Why? Because that’s what they taught him in school. That’s what they taught him in the sophisticated cafes. That was the received wisdom. And none of it was true.
Even now Oh Kil-nam might wander, like Coleridge’s Ancient Mariner, from meeting to meeting, to tell his doleful tale. But who would believe him? At the schools, sophisticated cafes, at all the in-places they would turn away and listen in preference to those celebrity academics who taught Oh his Marxist brand of economics, or to those millionaire actors who claim that North Korea is the Worker’s Paradise even if — or perchance because — they will never go there.

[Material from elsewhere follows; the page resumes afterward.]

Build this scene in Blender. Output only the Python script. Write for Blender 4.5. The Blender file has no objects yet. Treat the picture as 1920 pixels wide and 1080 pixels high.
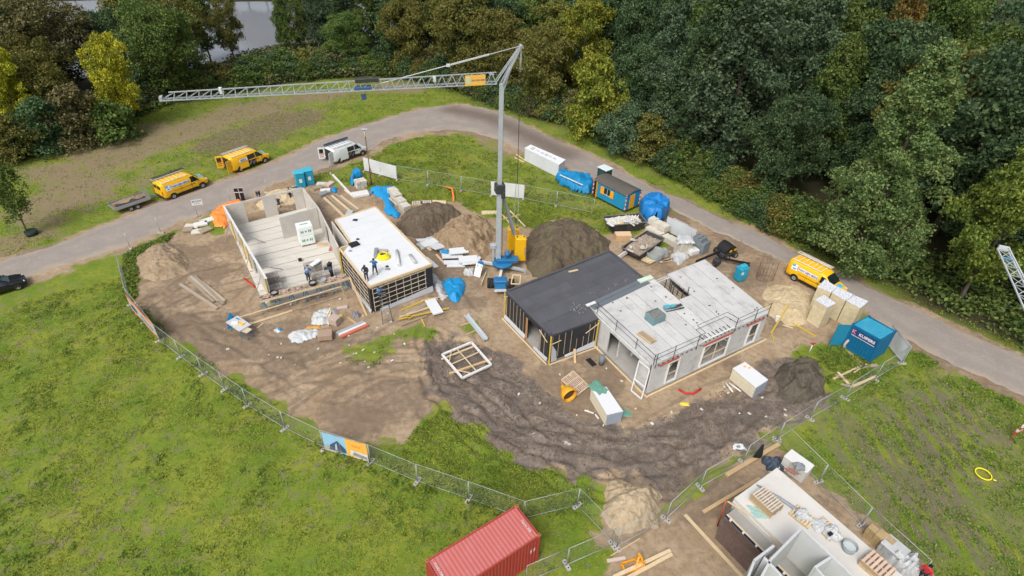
import bpy, math, random
import numpy as np
from mathutils import Vector, Matrix
rnd = random.Random(11)
R = math.radians
# ------------------------------------------------------------------ camera, world, sun
SC = bpy.context.scene
COL = SC.collection
CF, CP, CR, CH = 1089.5, .6374, .0379, 34.289        # focal (px of 1920), pitch, roll, height
_cp, _sp = math.cos(CP), math.sin(CP)
_rt = Vector((1, 0, 0)); _fw = Vector((0, _cp, -_sp)); _up = Vector((0, _sp, _cp))
RT = _rt * math.cos(CR) + _up * math.sin(CR)
UP = _up * math.cos(CR) - _rt * math.sin(CR)
cam = bpy.data.cameras.new('camera'); camo = bpy.data.objects.new('camera', cam); COL.objects.link(camo)
cam.sensor_width = 36; cam.lens = CF / 1920 * 36; cam.clip_start = .5; cam.clip_end = 3000
mm = Matrix.Identity(4)
for i in range(3):
    mm[i][0] = RT[i]; mm[i][1] = UP[i]; mm[i][2] = -_fw[i]
mm[2][3] = CH
camo.matrix_world = mm
SC.camera = camo
SUN_EL, SUN_AZ = 52, 205      # degrees; azimuth clockwise from +Y
w = bpy.data.worlds.new('World'); SC.world = w; w.use_nodes = True
wt = w.node_tree; bg = wt.nodes['Background']
sky = wt.nodes.new('ShaderNodeTexSky'); sky.sky_type = 'NISHITA'; sky.sun_disc = False
sky.sun_elevation = R(SUN_EL); sky.sun_rotation = R(SUN_AZ); sky.air_density = 1.0; sky.dust_density = 6.0; sky.ozone_density = 1.0
hs = wt.nodes.new('ShaderNodeHueSaturation'); hs.inputs['Saturation'].default_value = .45; wt.links.new(sky.outputs[0], hs.inputs['Color']); wt.links.new(hs.outputs[0], bg.inputs[0]); bg.inputs[1].default_value = .145
sl = bpy.data.lights.new('sun', 'SUN'); sl.energy = 1.2; sl.angle = R(16); sl.color = (1, .97, .92)
so = bpy.data.objects.new('sun', sl); COL.objects.link(so)
sd_ = Vector((math.sin(R(SUN_AZ)) * math.cos(R(SUN_EL)), math.cos(R(SUN_AZ)) * math.cos(R(SUN_EL)), math.sin(R(SUN_EL))))
so.rotation_euler = sd_.to_track_quat('Z', 'Y').to_euler(); so.location = (0, 0, 60)
SC.view_settings.view_transform = 'Standard'; SC.view_settings.look = 'None'
SC.view_settings.exposure = 0.24; SC.view_settings.gamma = 1; SC.view_settings.use_curve_mapping = False

# ------------------------------------------------------------------ helpers
def G(px, py, z=0.0):
    "point of the plane at height z seen at a pixel of the 1920x1080 photograph"
    d = _fw * CF + RT * (px - 960) + UP * (540 - py)
    t = (z - CH) / d.z
    p = d * t
    return Vector((p.x, p.y, z))

def GP(l, z=0.0):
    return [G(a, b, z) for a, b in l]

OFF = {}
def off(o):
    while o is not None:
        if o.name in OFF: return OFF[o.name]
        o = o.parent
    return Vector((0, 0, 0))

def props(o, label=None, cat=None, group=None, kind=None):
    if label: o['label'] = label
    if cat: o['category'] = cat
    if group: o['group'] = group
    if kind: o['kind'] = kind
    return o

def thing(name, label, cat, loc=(0, 0, 0), rz=0, group=None, world=False):
    o = bpy.data.objects.new(name, None); COL.objects.link(o); o.empty_display_size = .3
    o.location = loc; o.rotation_euler = (0, 0, rz)
    if world: OFF[o.name] = Vector(loc)
    return props(o, label, cat, group)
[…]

Oh took 3 innocents to their doom. But the intellectuals who led Oh are piping along a whole civilization. And Oh, for all his foolishness, is the better man than they. For what is the moral difference between Oh Kil-nam and a Bill Ayers except that Oh Kil-nam had the courage to live out his convictions where Ayers did not? The advantage Ayers has over Oh is not that Ayers is braver, but he secretly knows better. “Guilty as hell but free as a bird.” That’s tellin’ ’em Bill.
Anyone who believes in something for nothing is already half on the road to being swindled. Today millions, perhaps hundreds of millions of people have reached such a pitch of education that they can believe what Oh’s wife in her simplicity could never credit; that there exists something for nothing.
Sure there does.
How many people you know are convinced that free government health care, free government cheese, permanent government jobs are only a vote away? How many people you know are eager with excitement, as Oh was trembling in anticipation, at the glittering prospect of “fundamentally transforming America”. If you had a dollar for every one.
But surely it must be true. It can’t possibly be the case there’s no stash at the end of the rainbow? No political class could be that dishonest, because they’re Americans too and they can’t be lying?
Ha ha ha. Hee, hee, ho, ha, ha ha! Who would have thought? Who would have thought?